The Gaines’s brand often seems to valorize aspects of traditional gender roles. This aesthetic, perhaps unintentionally, has resonances with the evangelical notion of complementarianism, the concept that, though men and women have equal value in God’s eyes, the Bible ascribes to them different roles at home, in their families, and in the church. The ideology promotes the notions of Biblical manhood and womanhood, conceptions of how proper Christian men and women should comport themselves, which are ostensibly based on scriptural teaching, and tend to encourage women’s submission to men. The Gaineses have never publicly advocated complementarianism; Chip has written about embracing his “supporting role” in light of his wife’s dynamic leadership. But their brand, for Barr, seemed to be an example of the way ideas about women’s domesticity pervade American Christianity. “It’s not so much what they do—it is how they are perceived,” she told me. “What they sell does play into the evangelical world view—family, domesticity, rugged manhood.” Many of the shopping spaces in the Silos appear to be curated by gender. Some sections sell leather baseballs, black “god bless texas” banners, and copies of Chip’s best-selling book on entrepreneurship, “Capital Gaines.” In other areas, muffin tins and bundt pans are on display, and Jo’s beatific face shines from the covers of cookbooks. Jo also sells sweatshirts that read “homebody,” and “Homebody” is the title of her best-selling book. The catchphrase, to Barr, reinforced the traditional idea of where a woman should be.

Barr is forty-five, rawboned, and earnest. She is a conservative evangelical Christian and believes that the Bible is the divinely inspired word of God. But she is also the author of “The Making of Biblical Womanhood: How the Subjugation of Women Became Gospel Truth,” a new book that uses historical analysis to challenge contemporary claims of scriptural gender roles. “This narrative that men carry the authority of God is frightening, and it’s not Christian,” Barr told me. As other historians have pointed out, the idea that women should be subordinate to men has deep roots in the Christian tradition. But Barr’s book argues that the modern version of complementarianism was invented in the twentieth century, in response to an increasingly effective feminist movement, to reinforce cultural gender divisions. “Women think all of this is the Bible because they learn it in their churches,” Barr told me. “But it’s really a post-Second World War construction of domesticity, which was designed to send working women back to the kitchen.” Barr’s book has become wildly popular among evangelical women; it soared to No. 26 on the Amazon charts and is now on its fourth printing.

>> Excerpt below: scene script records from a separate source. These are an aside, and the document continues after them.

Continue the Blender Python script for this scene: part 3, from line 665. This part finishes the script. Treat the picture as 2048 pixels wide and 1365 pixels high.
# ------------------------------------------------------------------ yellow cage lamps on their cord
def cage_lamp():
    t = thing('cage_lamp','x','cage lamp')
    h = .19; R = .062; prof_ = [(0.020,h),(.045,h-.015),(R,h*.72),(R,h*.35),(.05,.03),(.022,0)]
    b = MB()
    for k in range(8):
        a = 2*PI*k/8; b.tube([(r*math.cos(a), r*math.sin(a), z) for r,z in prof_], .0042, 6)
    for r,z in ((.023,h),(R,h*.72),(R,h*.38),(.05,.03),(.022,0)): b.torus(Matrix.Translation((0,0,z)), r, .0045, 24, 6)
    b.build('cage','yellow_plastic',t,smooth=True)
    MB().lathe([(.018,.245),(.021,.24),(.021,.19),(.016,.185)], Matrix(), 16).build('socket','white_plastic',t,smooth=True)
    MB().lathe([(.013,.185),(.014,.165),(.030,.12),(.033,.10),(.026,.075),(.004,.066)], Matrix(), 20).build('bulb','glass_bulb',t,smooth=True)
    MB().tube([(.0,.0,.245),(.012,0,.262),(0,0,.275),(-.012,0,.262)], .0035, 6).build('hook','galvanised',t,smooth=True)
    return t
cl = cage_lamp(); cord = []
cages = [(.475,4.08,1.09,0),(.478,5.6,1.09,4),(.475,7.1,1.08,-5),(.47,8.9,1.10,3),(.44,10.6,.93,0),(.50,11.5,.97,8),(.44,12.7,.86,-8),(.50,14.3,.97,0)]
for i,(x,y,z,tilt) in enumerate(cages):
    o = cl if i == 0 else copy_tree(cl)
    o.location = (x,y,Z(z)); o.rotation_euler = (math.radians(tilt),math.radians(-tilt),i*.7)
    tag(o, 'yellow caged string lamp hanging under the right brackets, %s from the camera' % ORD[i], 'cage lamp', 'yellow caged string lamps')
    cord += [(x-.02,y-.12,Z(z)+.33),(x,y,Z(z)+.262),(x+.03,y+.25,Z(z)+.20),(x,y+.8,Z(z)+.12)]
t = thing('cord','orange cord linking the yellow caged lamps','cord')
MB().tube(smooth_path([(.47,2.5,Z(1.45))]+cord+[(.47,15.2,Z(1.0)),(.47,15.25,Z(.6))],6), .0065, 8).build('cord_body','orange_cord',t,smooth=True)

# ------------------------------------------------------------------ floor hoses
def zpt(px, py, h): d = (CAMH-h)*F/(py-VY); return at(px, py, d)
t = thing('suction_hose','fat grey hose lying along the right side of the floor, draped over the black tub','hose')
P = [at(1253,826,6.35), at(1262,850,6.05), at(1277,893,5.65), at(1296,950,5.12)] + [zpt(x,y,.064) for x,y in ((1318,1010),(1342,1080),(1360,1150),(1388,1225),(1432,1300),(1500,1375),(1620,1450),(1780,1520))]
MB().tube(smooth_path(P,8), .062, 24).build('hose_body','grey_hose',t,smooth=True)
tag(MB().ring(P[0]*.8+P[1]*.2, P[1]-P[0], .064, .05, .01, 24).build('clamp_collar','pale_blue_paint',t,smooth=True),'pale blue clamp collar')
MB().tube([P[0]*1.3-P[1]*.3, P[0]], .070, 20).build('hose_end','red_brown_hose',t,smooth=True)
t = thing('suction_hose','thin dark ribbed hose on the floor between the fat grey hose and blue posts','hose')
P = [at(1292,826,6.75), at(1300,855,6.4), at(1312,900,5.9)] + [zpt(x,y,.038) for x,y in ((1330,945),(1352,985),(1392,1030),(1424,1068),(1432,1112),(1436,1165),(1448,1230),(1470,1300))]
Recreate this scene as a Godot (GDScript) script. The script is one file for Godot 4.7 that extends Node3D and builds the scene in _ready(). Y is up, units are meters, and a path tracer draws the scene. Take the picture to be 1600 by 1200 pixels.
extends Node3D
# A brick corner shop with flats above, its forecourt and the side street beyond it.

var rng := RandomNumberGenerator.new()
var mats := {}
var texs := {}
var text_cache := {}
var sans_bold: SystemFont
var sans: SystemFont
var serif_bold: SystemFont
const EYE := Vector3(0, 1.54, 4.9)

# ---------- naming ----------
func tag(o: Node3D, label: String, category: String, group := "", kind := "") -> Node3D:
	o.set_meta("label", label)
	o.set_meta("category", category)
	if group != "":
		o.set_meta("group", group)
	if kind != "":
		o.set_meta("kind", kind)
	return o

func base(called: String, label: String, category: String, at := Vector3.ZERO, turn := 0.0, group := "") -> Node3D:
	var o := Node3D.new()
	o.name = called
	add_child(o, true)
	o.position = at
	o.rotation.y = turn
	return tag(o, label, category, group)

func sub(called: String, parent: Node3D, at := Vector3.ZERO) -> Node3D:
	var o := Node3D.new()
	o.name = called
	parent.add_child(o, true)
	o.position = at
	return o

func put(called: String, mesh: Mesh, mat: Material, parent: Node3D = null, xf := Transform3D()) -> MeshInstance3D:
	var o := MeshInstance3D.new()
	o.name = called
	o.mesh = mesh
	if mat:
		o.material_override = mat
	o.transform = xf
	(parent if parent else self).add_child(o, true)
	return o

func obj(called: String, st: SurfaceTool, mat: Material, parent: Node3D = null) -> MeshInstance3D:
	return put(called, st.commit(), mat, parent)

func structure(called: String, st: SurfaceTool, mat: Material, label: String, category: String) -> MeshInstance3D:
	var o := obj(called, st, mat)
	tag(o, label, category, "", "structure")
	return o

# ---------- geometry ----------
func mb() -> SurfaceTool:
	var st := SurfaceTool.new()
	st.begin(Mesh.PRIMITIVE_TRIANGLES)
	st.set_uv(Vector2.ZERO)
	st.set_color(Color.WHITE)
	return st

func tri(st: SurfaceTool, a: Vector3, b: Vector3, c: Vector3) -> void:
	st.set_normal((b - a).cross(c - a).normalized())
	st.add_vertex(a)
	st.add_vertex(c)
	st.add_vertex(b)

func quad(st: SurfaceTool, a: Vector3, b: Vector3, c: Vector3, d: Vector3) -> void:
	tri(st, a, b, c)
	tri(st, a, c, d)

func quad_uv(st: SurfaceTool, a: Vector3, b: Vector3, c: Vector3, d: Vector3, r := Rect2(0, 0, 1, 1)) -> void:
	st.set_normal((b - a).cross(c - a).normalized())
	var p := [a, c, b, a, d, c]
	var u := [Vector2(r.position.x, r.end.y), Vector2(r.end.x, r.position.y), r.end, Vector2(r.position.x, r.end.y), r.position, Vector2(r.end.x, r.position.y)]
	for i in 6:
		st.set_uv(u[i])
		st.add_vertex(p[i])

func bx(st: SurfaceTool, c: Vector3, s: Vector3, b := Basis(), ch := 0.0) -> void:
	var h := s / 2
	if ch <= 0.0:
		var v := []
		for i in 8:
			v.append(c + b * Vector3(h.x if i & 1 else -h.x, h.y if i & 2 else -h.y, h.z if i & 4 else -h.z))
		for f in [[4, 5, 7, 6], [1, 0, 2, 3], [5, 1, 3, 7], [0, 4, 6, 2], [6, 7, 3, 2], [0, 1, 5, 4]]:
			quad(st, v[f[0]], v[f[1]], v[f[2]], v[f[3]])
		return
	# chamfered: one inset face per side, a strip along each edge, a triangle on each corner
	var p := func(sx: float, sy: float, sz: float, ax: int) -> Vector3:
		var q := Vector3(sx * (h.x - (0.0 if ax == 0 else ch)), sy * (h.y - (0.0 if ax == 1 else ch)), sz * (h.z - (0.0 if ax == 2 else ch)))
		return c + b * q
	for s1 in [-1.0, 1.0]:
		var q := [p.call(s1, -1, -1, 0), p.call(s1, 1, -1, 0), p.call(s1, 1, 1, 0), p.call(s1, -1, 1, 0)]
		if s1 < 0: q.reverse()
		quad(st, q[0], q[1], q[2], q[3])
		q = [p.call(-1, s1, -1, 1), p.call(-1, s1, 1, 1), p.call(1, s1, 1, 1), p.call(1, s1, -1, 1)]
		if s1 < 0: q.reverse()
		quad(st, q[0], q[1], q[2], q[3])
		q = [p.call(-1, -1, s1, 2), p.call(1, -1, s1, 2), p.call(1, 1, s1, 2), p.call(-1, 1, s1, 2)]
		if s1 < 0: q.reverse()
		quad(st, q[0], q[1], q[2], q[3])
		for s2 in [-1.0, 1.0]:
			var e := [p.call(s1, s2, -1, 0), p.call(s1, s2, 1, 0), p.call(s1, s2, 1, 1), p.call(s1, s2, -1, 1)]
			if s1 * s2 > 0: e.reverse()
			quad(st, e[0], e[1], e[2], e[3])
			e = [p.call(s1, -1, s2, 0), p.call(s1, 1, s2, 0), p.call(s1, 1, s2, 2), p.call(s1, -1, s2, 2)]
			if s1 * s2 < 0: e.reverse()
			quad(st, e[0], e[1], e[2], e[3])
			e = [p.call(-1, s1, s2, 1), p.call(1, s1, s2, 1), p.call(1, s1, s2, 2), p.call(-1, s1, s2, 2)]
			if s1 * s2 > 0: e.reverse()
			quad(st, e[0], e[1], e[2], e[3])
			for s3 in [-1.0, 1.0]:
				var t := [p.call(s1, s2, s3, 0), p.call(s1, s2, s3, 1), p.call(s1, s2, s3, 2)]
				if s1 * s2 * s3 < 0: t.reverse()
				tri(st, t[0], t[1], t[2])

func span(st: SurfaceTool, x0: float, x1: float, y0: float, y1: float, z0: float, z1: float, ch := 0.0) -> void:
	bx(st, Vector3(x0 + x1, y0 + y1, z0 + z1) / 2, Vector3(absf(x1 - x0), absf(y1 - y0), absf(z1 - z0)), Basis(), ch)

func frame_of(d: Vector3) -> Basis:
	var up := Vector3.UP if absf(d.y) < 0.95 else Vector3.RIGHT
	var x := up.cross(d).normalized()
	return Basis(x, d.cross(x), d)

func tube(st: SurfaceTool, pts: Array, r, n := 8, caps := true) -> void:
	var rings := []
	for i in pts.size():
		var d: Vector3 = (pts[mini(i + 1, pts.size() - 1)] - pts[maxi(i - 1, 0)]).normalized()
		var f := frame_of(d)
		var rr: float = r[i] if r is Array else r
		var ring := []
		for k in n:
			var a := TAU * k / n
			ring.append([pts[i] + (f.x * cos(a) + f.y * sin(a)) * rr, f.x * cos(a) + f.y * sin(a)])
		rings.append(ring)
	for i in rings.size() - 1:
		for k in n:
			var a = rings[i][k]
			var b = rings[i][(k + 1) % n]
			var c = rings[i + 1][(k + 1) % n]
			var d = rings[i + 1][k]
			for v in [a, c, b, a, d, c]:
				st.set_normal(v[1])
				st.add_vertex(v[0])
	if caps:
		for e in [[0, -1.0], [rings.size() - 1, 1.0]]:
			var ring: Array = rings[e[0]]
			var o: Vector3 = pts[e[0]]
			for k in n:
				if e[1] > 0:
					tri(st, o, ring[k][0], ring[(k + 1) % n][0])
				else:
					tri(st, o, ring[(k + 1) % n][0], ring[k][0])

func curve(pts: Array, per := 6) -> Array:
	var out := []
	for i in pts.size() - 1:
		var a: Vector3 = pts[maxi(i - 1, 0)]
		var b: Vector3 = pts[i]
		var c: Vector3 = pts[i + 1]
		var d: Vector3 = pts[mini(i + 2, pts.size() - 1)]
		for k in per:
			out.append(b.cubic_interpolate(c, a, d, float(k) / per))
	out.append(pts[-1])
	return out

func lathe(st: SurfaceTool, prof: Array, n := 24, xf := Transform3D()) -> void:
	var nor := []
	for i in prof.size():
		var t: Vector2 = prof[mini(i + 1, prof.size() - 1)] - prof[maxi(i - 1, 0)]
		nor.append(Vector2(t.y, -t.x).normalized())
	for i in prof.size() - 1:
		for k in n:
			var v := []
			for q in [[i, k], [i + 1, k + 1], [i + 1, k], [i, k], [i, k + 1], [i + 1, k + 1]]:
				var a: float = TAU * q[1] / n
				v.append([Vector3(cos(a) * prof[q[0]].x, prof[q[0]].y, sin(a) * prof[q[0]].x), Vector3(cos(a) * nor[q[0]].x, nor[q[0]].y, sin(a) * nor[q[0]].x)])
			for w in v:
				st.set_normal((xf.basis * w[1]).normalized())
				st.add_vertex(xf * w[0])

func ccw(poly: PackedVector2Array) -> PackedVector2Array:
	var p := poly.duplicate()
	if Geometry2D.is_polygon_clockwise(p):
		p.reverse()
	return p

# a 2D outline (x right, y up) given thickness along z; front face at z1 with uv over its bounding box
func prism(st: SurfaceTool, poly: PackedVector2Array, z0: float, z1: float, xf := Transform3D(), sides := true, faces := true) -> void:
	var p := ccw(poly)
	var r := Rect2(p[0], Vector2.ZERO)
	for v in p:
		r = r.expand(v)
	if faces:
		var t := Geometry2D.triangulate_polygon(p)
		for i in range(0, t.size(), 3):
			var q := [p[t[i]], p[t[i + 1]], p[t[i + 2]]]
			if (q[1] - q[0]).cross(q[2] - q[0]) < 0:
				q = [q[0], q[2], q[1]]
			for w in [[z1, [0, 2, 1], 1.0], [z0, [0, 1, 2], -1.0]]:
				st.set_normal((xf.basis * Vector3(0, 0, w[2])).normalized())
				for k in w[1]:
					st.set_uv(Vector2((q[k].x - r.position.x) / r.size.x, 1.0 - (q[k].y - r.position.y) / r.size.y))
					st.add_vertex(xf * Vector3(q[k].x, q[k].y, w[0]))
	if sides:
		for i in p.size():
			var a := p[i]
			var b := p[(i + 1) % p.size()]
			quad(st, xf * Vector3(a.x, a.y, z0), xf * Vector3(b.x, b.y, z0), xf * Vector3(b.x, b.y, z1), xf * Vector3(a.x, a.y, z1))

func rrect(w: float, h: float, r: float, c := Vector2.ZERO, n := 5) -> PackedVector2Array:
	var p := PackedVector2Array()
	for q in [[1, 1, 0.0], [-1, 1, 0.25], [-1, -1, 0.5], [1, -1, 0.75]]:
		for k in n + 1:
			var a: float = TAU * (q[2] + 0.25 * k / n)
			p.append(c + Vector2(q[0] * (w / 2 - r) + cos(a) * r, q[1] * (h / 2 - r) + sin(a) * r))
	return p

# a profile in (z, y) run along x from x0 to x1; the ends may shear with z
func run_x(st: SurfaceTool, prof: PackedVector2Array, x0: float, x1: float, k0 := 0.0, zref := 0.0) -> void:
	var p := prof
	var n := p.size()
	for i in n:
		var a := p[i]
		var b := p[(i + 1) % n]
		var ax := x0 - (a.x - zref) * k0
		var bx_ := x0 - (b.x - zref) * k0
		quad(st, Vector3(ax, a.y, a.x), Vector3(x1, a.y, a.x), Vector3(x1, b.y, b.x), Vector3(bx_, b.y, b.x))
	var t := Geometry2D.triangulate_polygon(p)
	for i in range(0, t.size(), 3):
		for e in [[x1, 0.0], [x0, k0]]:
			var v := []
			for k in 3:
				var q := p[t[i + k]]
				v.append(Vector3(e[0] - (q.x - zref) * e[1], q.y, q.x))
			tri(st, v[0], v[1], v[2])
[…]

Barr was taking her friend and colleague Kristin Kobes Du Mez, a historian at Calvin University, to Magnolia that day. Du Mez, who is bookish and slight, is the author of the book “Jesus and John Wayne,” published last year, in which she charts the ways that, in the twentieth century, conservative culture hijacked evangelical Christianity. The women’s books, which are careful fact-based critiques rather than ideological polemics, have become a rallying point for evangelicals trying to cast off the influences of right-wing politics and American culture on their faith. “We’re basically applying the historical method to modern evangelicalism,” Du Mez told me. Du Mez, who is researching how domestic ideals are marketed to Christian women, perused the inspirational plaques. “These not only beautify the home, they also display a woman’s commitment to an idealized vision of faith and family,” she said.